Wednesday, December 13, 2006
By Hassan Yare
Fears the two will go to war ratcheted up as the rivals for control of the Horn of Africa country skirmished several times in the past week near Baidoa, the south-central trading town that is the only turf the government controls.
Just outside Buur Hakaba, the Somalia Islamic Courts Council (SICC) base closest to the front with Baidoa, witnesses reported both sides digging trenches and moving troops.
"I witnessed Ethiopian and government troops on high alert. After less than 2 km (1 mile) I saw the SICC on a defense line and moving toward Daynunay," Baidoa shopkeeper Isman Ibrahim Hassan told Reuters in Buur Hakaba, on his way to Mogadishu.
Daynunay is the forward government post on the road to Islamist-controlled Mogadishu, which passes Buur Hakaba.
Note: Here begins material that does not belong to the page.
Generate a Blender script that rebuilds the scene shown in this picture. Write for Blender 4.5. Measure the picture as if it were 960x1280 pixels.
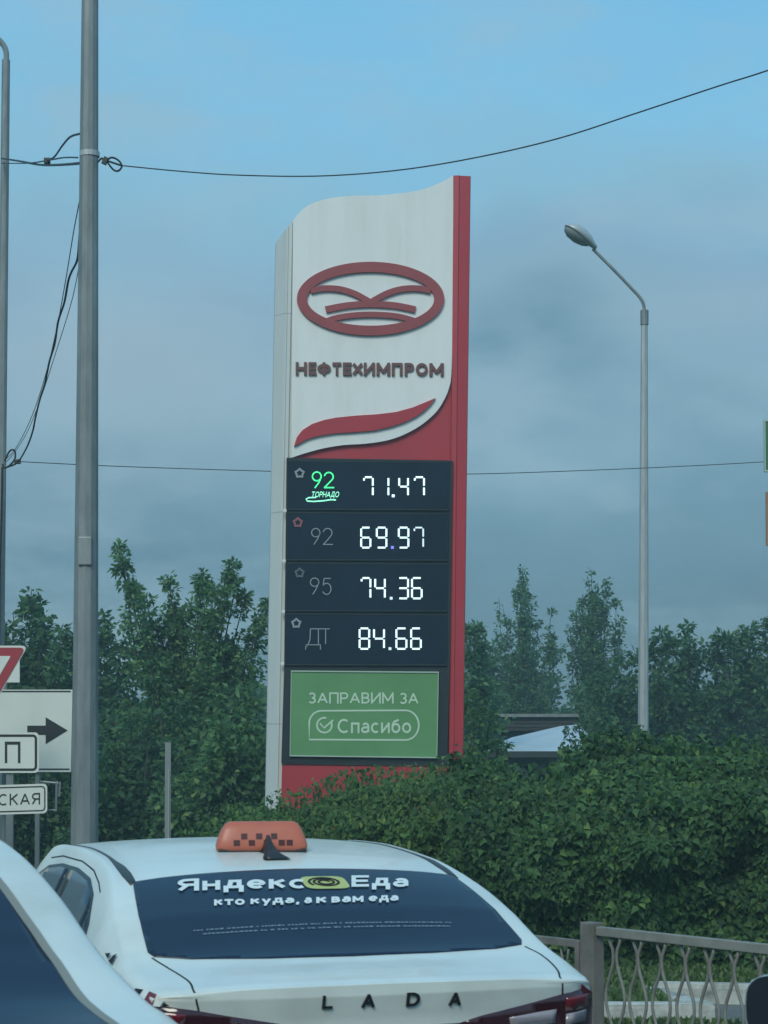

Both sides have been building up there for months.
"I saw a convoy of Ethiopian trucks including nine towing heavy artillery moving to the front," store owner Abdifaitah Ali Isak told Reuters by telephone from Baidoa.
Belligerent rhetoric has been at a fever pitch for months, and rose after the U.N. Security Council on December 7 approved a peacekeeping deployment to help the government, a move the SICC has threatened to answer with holy war.
On Tuesday Islamist defense chief Sheikh Yusuf Mohamed Siad "Inda'ade" said Ethiopian troops had seven days to leave the country or face war.